06 March 2010 - 15 August 2010
Three important contemporary artists who live in Venice and work on the island of Murano will be featured in the first exhibition of contemporary glass at The Nelson-Atkins Museum of Art when “Venice. 3 Visions In Glass” opens. The Nelson-Atkins will be the first of three museum venues for the exhibition. The other venues are The Naples Museum of Art, Naples, Fl., and the Musée des Arts Décoratifs, Paris.
“The Nelson-Atkins does not have a contemporary glass collection, and it is our hope that this exhibition of exceptional pieces by three of the foremost contemporary artists employing glass will stimulate interest in Kansas City and benefit the community and institution by exposing more people to the possibilities of this exciting and beautiful medium,” said Catherine Futter, the Helen Jane and R. Hugh “Pat” Uhlmann Curator of Decorative Arts.
The three artists featured are:
Cristiano Bianchin, a native Venetian, born in 1963, who creates monochromatic vessels and sculptures often sheathed in crocheted hemp and topped with found objects. By combining glass with other media, he has created a series of glass Urns that are conceptual as well as elegant. Their interior spaces suggest historical antecedents and the passage of time. The human condition and form are fundamental themes in his work.

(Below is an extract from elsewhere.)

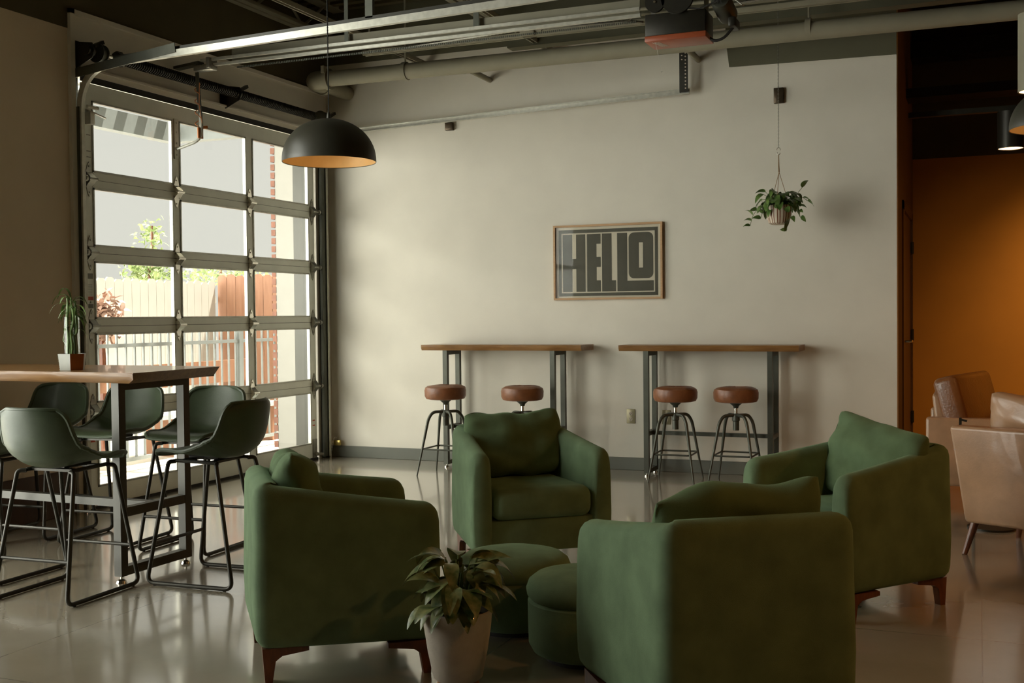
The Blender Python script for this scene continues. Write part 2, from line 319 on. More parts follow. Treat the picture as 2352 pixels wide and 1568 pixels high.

Yoichi Ohira, born 1946, is a Japanese artist who has been living and working in Venice for more than 35 years. Ohira’s impressive and unique works are an integration of Japanese aesthetics and traditional Italian glass techniques. His new and innovative Cristallo Sommerso series uses colorless glass vessels within vessels to create a dynamic tension between interior and exterior forms. These quiet sculptures often reference the abstracted human body. Ohira’s Calle di Venezia series presents the viewer with a window into a world of highly saturated abstract mosaics. Ohira’s work is technically challenging and visually stunning. He has been the recipient of several prestigious awards including The Corning Museum of Glass’ Rakow Commission as the top artist working in glass in 2001.
The works of Laura de Santillana, born in Venice in 1955, are richly saturated and organic in nature. With her modernist perspective on this traditional material, de Santillana creates sculptural and glowing compositions of shifting and pure color. Her Flag sculptures employ the sophisticated Italian incalmo technique where glass vessels are blown and then collapsed to create flat stele. The surfaces have a luminous quality nearly impossible to achieve with paint and canvas.